Start Information supplied

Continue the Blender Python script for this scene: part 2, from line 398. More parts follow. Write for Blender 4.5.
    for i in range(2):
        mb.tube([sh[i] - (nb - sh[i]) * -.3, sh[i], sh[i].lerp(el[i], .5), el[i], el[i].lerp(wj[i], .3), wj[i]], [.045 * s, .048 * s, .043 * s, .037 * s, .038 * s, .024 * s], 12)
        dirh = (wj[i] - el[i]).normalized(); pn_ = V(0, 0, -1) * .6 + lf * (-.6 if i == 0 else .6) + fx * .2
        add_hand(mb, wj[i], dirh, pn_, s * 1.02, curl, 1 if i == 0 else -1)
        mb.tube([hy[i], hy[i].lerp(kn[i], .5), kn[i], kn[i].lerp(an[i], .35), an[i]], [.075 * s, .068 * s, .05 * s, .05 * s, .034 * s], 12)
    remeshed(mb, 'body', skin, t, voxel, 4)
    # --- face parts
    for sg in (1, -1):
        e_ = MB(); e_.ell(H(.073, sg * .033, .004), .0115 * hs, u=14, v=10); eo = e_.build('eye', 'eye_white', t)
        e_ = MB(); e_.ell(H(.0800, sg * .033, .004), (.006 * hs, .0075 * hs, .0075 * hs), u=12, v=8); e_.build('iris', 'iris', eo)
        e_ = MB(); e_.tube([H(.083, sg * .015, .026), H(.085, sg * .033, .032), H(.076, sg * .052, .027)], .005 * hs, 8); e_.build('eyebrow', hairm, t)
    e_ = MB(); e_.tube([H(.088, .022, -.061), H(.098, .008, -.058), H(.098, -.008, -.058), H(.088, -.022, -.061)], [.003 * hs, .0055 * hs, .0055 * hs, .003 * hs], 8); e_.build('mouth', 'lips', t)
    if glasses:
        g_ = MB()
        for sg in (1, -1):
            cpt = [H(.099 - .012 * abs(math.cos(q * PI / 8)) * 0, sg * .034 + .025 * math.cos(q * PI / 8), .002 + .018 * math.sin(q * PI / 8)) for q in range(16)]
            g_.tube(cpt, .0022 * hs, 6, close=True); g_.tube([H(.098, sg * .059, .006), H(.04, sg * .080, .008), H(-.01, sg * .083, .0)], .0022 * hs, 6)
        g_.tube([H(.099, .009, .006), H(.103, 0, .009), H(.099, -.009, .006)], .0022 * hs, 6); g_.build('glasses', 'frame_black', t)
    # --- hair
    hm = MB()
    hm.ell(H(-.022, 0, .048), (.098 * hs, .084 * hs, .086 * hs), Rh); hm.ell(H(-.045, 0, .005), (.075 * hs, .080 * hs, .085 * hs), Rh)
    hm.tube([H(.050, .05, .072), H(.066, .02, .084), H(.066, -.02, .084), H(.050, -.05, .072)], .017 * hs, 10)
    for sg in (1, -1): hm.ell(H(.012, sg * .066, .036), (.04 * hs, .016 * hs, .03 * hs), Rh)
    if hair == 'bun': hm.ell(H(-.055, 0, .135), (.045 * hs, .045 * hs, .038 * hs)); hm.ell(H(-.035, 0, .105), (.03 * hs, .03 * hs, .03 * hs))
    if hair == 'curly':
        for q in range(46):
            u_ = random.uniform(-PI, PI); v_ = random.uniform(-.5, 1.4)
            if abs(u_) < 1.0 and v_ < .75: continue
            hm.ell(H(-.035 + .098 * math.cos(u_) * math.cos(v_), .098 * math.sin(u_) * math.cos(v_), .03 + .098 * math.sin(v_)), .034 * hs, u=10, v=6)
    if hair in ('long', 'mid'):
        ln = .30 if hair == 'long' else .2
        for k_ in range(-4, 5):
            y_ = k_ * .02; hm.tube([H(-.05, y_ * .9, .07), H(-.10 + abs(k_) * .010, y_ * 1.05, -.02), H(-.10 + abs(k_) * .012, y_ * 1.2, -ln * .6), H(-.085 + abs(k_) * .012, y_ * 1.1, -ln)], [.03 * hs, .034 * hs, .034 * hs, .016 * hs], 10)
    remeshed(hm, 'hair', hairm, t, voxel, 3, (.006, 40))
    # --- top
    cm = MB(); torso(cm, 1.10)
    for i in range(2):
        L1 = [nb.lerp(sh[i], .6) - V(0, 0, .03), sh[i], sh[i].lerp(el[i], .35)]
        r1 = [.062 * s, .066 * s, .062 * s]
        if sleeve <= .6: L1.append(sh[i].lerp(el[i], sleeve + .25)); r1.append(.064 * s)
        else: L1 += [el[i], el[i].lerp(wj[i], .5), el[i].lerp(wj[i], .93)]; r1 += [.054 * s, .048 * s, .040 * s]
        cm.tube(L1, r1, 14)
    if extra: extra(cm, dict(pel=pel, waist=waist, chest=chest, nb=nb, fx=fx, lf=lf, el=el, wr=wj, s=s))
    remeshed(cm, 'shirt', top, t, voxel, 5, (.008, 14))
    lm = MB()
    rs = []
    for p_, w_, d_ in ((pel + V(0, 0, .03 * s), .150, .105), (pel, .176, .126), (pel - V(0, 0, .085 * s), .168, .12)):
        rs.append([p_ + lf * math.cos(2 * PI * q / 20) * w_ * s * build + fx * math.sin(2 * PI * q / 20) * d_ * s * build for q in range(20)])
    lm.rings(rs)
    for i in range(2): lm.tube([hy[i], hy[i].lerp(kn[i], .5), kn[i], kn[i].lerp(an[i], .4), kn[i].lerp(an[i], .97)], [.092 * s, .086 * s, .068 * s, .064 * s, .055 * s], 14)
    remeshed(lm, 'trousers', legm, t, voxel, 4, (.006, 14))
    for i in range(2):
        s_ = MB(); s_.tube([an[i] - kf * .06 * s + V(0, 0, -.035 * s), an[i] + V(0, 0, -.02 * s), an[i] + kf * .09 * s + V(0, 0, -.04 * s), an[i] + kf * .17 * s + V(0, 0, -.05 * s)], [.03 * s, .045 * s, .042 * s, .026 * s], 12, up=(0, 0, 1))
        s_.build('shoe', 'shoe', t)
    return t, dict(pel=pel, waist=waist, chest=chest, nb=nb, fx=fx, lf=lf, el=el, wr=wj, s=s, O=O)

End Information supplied

§ **What you need to do**: Reproduce every line of the data verbatim.

§ **Result of the exercise**:
Continue the Blender Python script for this scene: part 2, from line 398. More parts follow. Write for Blender 4.5.
    for i in range(2):
        mb.tube([sh[i] - (nb - sh[i]) * -.3, sh[i], sh[i].lerp(el[i], .5), el[i], el[i].lerp(wj[i], .3), wj[i]], [.045 * s, .048 * s, .043 * s, .037 * s, .038 * s, .024 * s], 12)
        dirh = (wj[i] - el[i]).normalized(); pn_ = V(0, 0, -1) * .6 + lf * (-.6 if i == 0 else .6) + fx * .2
        add_hand(mb, wj[i], dirh, pn_, s * 1.02, curl, 1 if i == 0 else -1)
        mb.tube([hy[i], hy[i].lerp(kn[i], .5), kn[i], kn[i].lerp(an[i], .35), an[i]], [.075 * s, .068 * s, .05 * s, .05 * s, .034 * s], 12)
    remeshed(mb, 'body', skin, t, voxel, 4)
    # --- face parts
    for sg in (1, -1):
        e_ = MB(); e_.ell(H(.073, sg * .033, .004), .0115 * hs, u=14, v=10); eo = e_.build('eye', 'eye_white', t)
        e_ = MB(); e_.ell(H(.0800, sg * .033, .004), (.006 * hs, .0075 * hs, .0075 * hs), u=12, v=8); e_.build('iris', 'iris', eo)
        e_ = MB(); e_.tube([H(.083, sg * .015, .026), H(.085, sg * .033, .032), H(.076, sg * .052, .027)], .005 * hs, 8); e_.build('eyebrow', hairm, t)
    e_ = MB(); e_.tube([H(.088, .022, -.061), H(.098, .008, -.058), H(.098, -.008, -.058), H(.088, -.022, -.061)], [.003 * hs, .0055 * hs, .0055 * hs, .003 * hs], 8); e_.build('mouth', 'lips', t)
    if glasses:
        g_ = MB()
        for sg in (1, -1):
            cpt = [H(.099 - .012 * abs(math.cos(q * PI / 8)) * 0, sg * .034 + .025 * math.cos(q * PI / 8), .002 + .018 * math.sin(q * PI / 8)) for q in range(16)]
            g_.tube(cpt, .0022 * hs, 6, close=True); g_.tube([H(.098, sg * .059, .006), H(.04, sg * .080, .008), H(-.01, sg * .083, .0)], .0022 * hs, 6)
        g_.tube([H(.099, .009, .006), H(.103, 0, .009), H(.099, -.009, .006)], .0022 * hs, 6); g_.build('glasses', 'frame_black', t)
    # --- hair
    hm = MB()
    hm.ell(H(-.022, 0, .048), (.098 * hs, .084 * hs, .086 * hs), Rh); hm.ell(H(-.045, 0, .005), (.075 * hs, .080 * hs, .085 * hs), Rh)
    hm.tube([H(.050, .05, .072), H(.066, .02, .084), H(.066, -.02, .084), H(.050, -.05, .072)], .017 * hs, 10)
    for sg in (1, -1): hm.ell(H(.012, sg * .066, .036), (.04 * hs, .016 * hs, .03 * hs), Rh)
    if hair == 'bun': hm.ell(H(-.055, 0, .135), (.045 * hs, .045 * hs, .038 * hs)); hm.ell(H(-.035, 0, .105), (.03 * hs, .03 * hs, .03 * hs))
    if hair == 'curly':
        for q in range(46):
            u_ = random.uniform(-PI, PI); v_ = random.uniform(-.5, 1.4)
            if abs(u_) < 1.0 and v_ < .75: continue
            hm.ell(H(-.035 + .098 * math.cos(u_) * math.cos(v_), .098 * math.sin(u_) * math.cos(v_), .03 + .098 * math.sin(v_)), .034 * hs, u=10, v=6)
    if hair in ('long', 'mid'):
        ln = .30 if hair == 'long' else .2
        for k_ in range(-4, 5):
            y_ = k_ * .02; hm.tube([H(-.05, y_ * .9, .07), H(-.10 + abs(k_) * .010, y_ * 1.05, -.02), H(-.10 + abs(k_) * .012, y_ * 1.2, -ln * .6), H(-.085 + abs(k_) * .012, y_ * 1.1, -ln)], [.03 * hs, .034 * hs, .034 * hs, .016 * hs], 10)
    remeshed(hm, 'hair', hairm, t, voxel, 3, (.006, 40))
    # --- top
    cm = MB(); torso(cm, 1.10)
    for i in range(2):
        L1 = [nb.lerp(sh[i], .6) - V(0, 0, .03), sh[i], sh[i].lerp(el[i], .35)]
        r1 = [.062 * s, .066 * s, .062 * s]
        if sleeve <= .6: L1.append(sh[i].lerp(el[i], sleeve + .25)); r1.append(.064 * s)
        else: L1 += [el[i], el[i].lerp(wj[i], .5), el[i].lerp(wj[i], .93)]; r1 += [.054 * s, .048 * s, .040 * s]
        cm.tube(L1, r1, 14)
    if extra: extra(cm, dict(pel=pel, waist=waist, chest=chest, nb=nb, fx=fx, lf=lf, el=el, wr=wj, s=s))
    remeshed(cm, 'shirt', top, t, voxel, 5, (.008, 14))
    lm = MB()
    rs = []
    for p_, w_, d_ in ((pel + V(0, 0, .03 * s), .150, .105), (pel, .176, .126), (pel - V(0, 0, .085 * s), .168, .12)):
        rs.append([p_ + lf * math.cos(2 * PI * q / 20) * w_ * s * build + fx * math.sin(2 * PI * q / 20) * d_ * s * build for q in range(20)])
    lm.rings(rs)
    for i in range(2): lm.tube([hy[i], hy[i].lerp(kn[i], .5), kn[i], kn[i].lerp(an[i], .4), kn[i].lerp(an[i], .97)], [.092 * s, .086 * s, .068 * s, .064 * s, .055 * s], 14)
    remeshed(lm, 'trousers', legm, t, voxel, 4, (.006, 14))
    for i in range(2):
        s_ = MB(); s_.tube([an[i] - kf * .06 * s + V(0, 0, -.035 * s), an[i] + V(0, 0, -.02 * s), an[i] + kf * .09 * s + V(0, 0, -.04 * s), an[i] + kf * .17 * s + V(0, 0, -.05 * s)], [.03 * s, .045 * s, .042 * s, .026 * s], 12, up=(0, 0, 1))
        s_.build('shoe', 'shoe', t)
    return t, dict(pel=pel, waist=waist, chest=chest, nb=nb, fx=fx, lf=lf, el=el, wr=wj, s=s, O=O)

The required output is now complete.